Apologies if this is documented or has been asked before, I didn’t find it.
What would it take to set up an in-house / on-prem server which can be used with “pio remote” and “pio account” features?
To explain a bit more, ideally I would have a setup on prem where I can disconnect the whole local network from the internet and still have “pio remote run” work as before (uploading to devices that are physically far away but on the same network).
I don’t think PIO remote is laid out for your Peer-to-peer and no-internet usecase. PIO Agents (aka server) and PIO clients (aka the one running pio remote run to execute a command on a remote machine) communicate via the PIO cloud, or more precisely, via remote.platformio.org as a middle-man broker. Also refer to the technology diagram. That’s also the main point why it works ‘out-of-the-box’ without port forwarding or other shenanigans between the agent and the client – just a connection to a public broker is needed.
So, with no internet access, you cannot connect to the serves for account managing and remote agent managing. If you allow these services however, you have a standard PIO remote use case. The agent is started on your server / PC where the devices are physically connected to, and clients can connect from everywhere given they use the same PIO account.
I’m not sure if you can just duplicate the needed services (https://api.accounts.platformio.org, remote.platformio.org) on your own private server instance and change the PIO code to use your URLs instead – @ivankravets, would that be possible, is that part open source?
As far as I’m concerned @ivankravets can answer this, though I don’t know if there are colliding business interests by opening these specific services.
Thank you for the reply. I believe this would be benefitial in two main cases:
Projects where reliability and/or confidentiality is important, i.e. it needs to be under in-house control.
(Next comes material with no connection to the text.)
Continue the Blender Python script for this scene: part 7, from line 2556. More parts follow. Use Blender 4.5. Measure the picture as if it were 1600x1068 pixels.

This is more often than not a business requirement, rather than a real / technical one. For example, to investors it often sounds risky when a business depends on a unique service that is hard to replace.
Projects that have poor internet connectivity (e.g. remote mining operations).
And of course, open sourcing this part of the PIO infrastructure enables the community to contribute to it. I would be thrilled to see this part open sourced as well.
In any case, thank you very much for such a great product! It’s awesome to see it open sourced to the degree it already is.